Saturday, June 8, 2013

Kew and the V&A

Today Meredith & I split up for our own separate adventures.  Meredith went to the Tower of London and the British Museum and I went to the V&A and Kew Gardens.

I wanted to go to the V&A (Victoria & Albert Museum) because it intrigued me.  It seems like a museum of all decorative work.  The volume it has is amazing (& daunting), and it is a huge place.  There was a long corridor just full of ironworks!  I saw another with sculptures (by Bernini, Rodin...) as well as 2 other rooms I saw, and more I didn't go into.  Jewelry, metalwork, glass, theatre, photography, painting, tapestry, architecture, furniture, ceramics... those were the thematic ones.  There are areas for study, areas for research, then there are areas that take you through by period of history, and some that focus on particular artists.  There's an area on fashion too.  Displays oriented by time period throw all the arts together to depict it - fabrics, furniture, tableware, painting, etc.  It's almost as if one needs to have an understanding of the whole of European history to fully grasp & appreciate all the objects.  It is a vivid reminder of the how intertwined many countries histories are intertwined with England's.
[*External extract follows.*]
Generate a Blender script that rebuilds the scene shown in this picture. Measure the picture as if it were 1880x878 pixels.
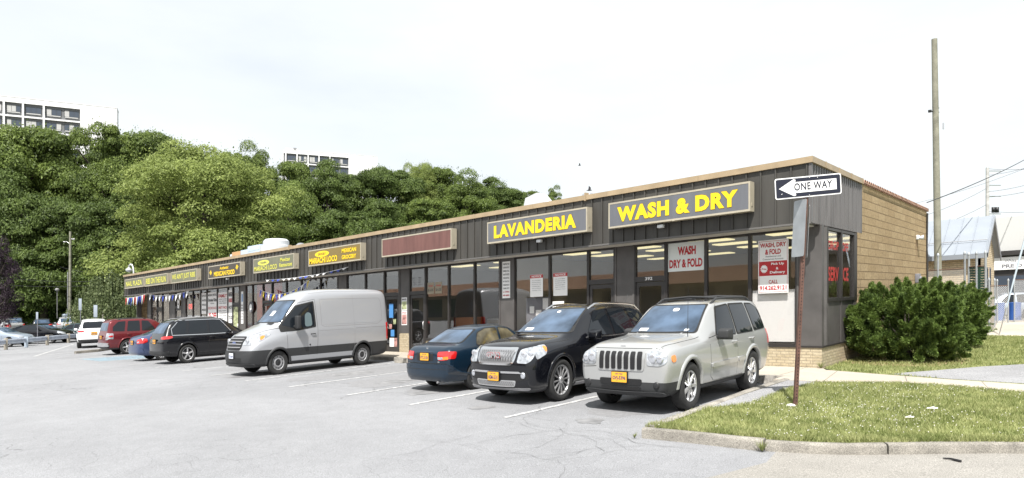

Here were some of my favorites...
A daguerreotype of the opening of the 1851 Great Exhibition
In the Asia section, there was a tapestry that was a map.  It was amazing
Seeing Raphael's tapestry Cartoons and a corresponding tapestry

As for the Kew Gardens, we haven't managed to see any gardens yet, and so when my Mother suggested go to Kew, to Kew I went!  Kew Gardens has the oldest (functional? intact?) Victorian glass building.  It was lovely.  Kew has many indoor gardens, but most of them I did not see.  You may recall an earlier post mentioning that all the trees here are unfamiliar.  Well, Kew puts labels on their trees so most of my time was spent wandering from strange looking tree to strange looking tree.  It was marvelous, and there are some really strange (lovely) trees. 

Only one hitch in today's events and that was transportation.  The train line to Kew Gardens was closed past a certain point, and so I had to take a "rail replacement" bus, which was decidedly far better (quicker, less mob-like) than Calgary's Ctrain replacement buses, although still a bit painful.  Compensation: it was a double-decker bus and so I sat on the top level and got to see the area I was travelling through.  Not sure it was worth the time though - getting back to the hostel took me an hour and a half.

Tomorrows plan: Tate & Churchill War Rooms, possibly Westminster Abbey.  I'm also on the hunt for some place I can buy food I can eat (like groceries).  I'm pretty much just eating fruit, veggies and meat.  Rice if I can cook some for dinner.  I'm generally running on hungry.